VATICAN CITY – Specific synod suggestions for a common Catholic-Orthodox celebration of Easter, wider authority for Eastern Catholic patriarchs – including participation in conclaves to elect a pope – and the need for local dialogue with Muslims and Jews were repeated in the midterm report of the Synod of Bishops for the Middle East.
Coptic Patriarch Antonios Naguib of Alexandria, Egypt, the synod’s recording secretary, presented his summary of synod speeches and suggestions Oct. 18 and gave synod members a list of 23 questions to discuss in their small working groups.
The questions were designed to help synod members draft proposals to be presented to Pope Benedict XVI before the synod formally ends Oct. 24 with a Mass.
The need for a common date for Easter, and also for Christmas, “is a pastoral necessity,” especially because of the numbers of marriages between Christians of different churches and because it would be “a powerful witness” of Christian unity in the region, the patriarch said.
The continuing emigration of Christians from the Middle East, especially the emigration of the young and the well-educated, threatens the very survival of Christianity in the region in which it was born, the midterm report said.
War, conflict, economic and political pressures all have combined to urge people to flee the region, the report said.

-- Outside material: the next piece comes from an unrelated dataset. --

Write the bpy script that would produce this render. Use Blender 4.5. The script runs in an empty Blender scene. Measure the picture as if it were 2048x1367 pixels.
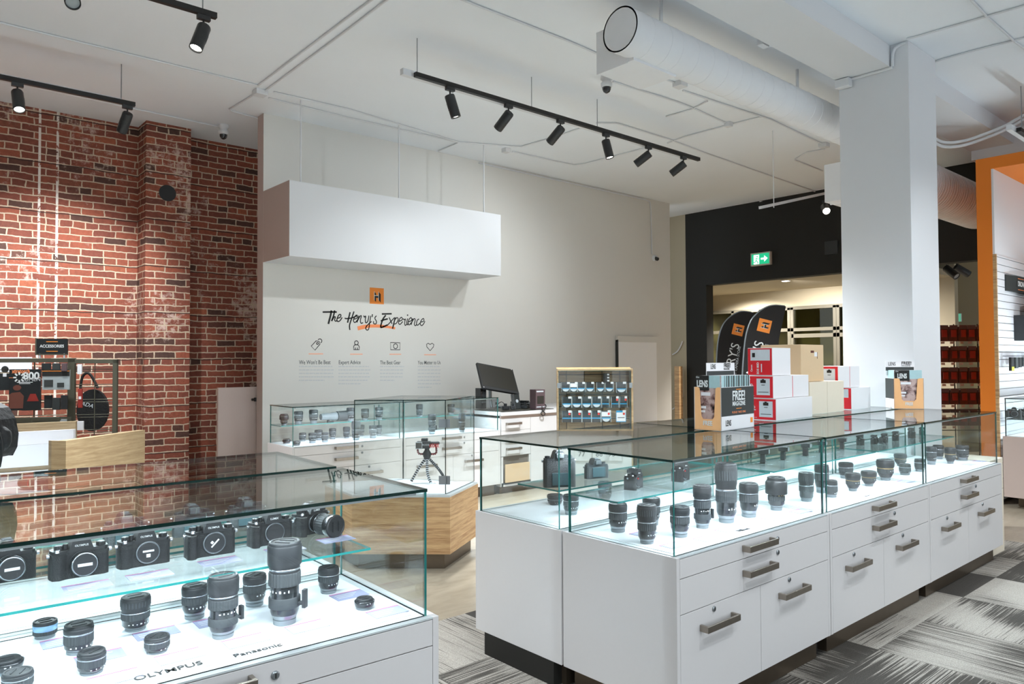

Christian leaders and all people of good will must pressure their political leaders to work for a resolution of the Israeli-Palestinian conflict and an end to the ongoing violence and instability in Iraq, it said.
However, Patriarch Naguib said, “the danger that threatens Christians in the Middle East comes not only from their minority status, or external threats, but above all from their distance from the truth of their Gospel, their faith and their mission” to be Christian witnesses.
“The true tragedy of man is not when he suffers because of his mission, but when he has no more mission and thereby loses the meaning and purpose of his life,” it said.
Patriarch Naguib told the synod, “The number of persons in the church is not as important as their living their faith and effectively transmitting the message” of God’s love for each person.
The majority of Catholics in the Middle East belong to Eastern Catholic churches – the Chaldean, Coptic, Armenian, Maronite or Melkite churches – and for many of those communities, there are more faithful living outside the Middle East than inside the region.
Church law gives the patriarchs and synods of the Eastern churches a large degree of autonomy and decision-making power over the territory of their traditional homelands, but gives the pope power over the Eastern churches’ dioceses in the rest of the world.
In their speeches to the synod Oct. 11-16, members “emphasized the need” to extend the jurisdiction of the patriarchs to all members of their churches, Patriarch Naguib said.
“How can one be ‘father and head’ of a people without a head?” he asked, adding that “communion is a personal relationship, animated by the Holy Spirit,” and not a jurisdictional relationship dictated by geography.
The heads of the Eastern churches contribute to making the church truly catholic, he said, so the patriarchs should be automatic “members of the college that elects the supreme pontiff” without having to be named cardinals first, he said.
Chaldean Bishop Antoine Audo of Aleppo, Syria, told reporters Oct. 18 that the patriarchs are not looking for power and influence, but for a better way to express to all Catholics the communion that exists between them and the pope and the importance of the papacy for Eastern Catholics as well as for those of the Latin rite.
Throughout the synod, members discussed the need for full freedom of religion and conscience, for democracy and for a greater separation between government and religion throughout the region.
But members thought the synod organizers’ use of the term “positive secularism” to describe religion-state separation was problematic, because secularism implies ignoring or even denying the religious values of a nation’s people, the patriarch said.
“We prefer the term ‘civic state’“ to describe a political system based on “respect for each person and individual freedom, equality and full citizenship, the recognition of the role of religion – even in public life – and moral values,” he said.
Despite the rise since the 1970s of “political Islam” in the region, Catholics must remember that Christians and Muslims lived side by side in the region for 14 centuries, often sharing the same challenges and tragedies.
“We must not argue with Muslims, but love them, hoping to elicit reciprocity from their hearts,” Patriarch Naguib said.
At the same time, the synod called on Catholics to demonstrate awareness of sharing their destiny with their Muslim and Jewish neighbors by not focusing only on defending the rights of Christians, but engaging in work for the common good, he said.
The synod report called for continued support for Catholic schools in the Middle East, because the schools not only educate Catholics and give them the tools they need to survive in the region, they also are the primary place where the church shows that it is ready, willing and able to work with Muslims for the good of society and where Christians and Muslims learn to live and work side by side.
Cardinal John P. Foley, grand master of the Equestrian Order of the Holy Sepulcher of Jerusalem, told reporters the Catholic schools in the Middle East “make a great contribution to mutual understanding,” and helping the schools is a powerful, concrete investment in a future where members of different religions work together.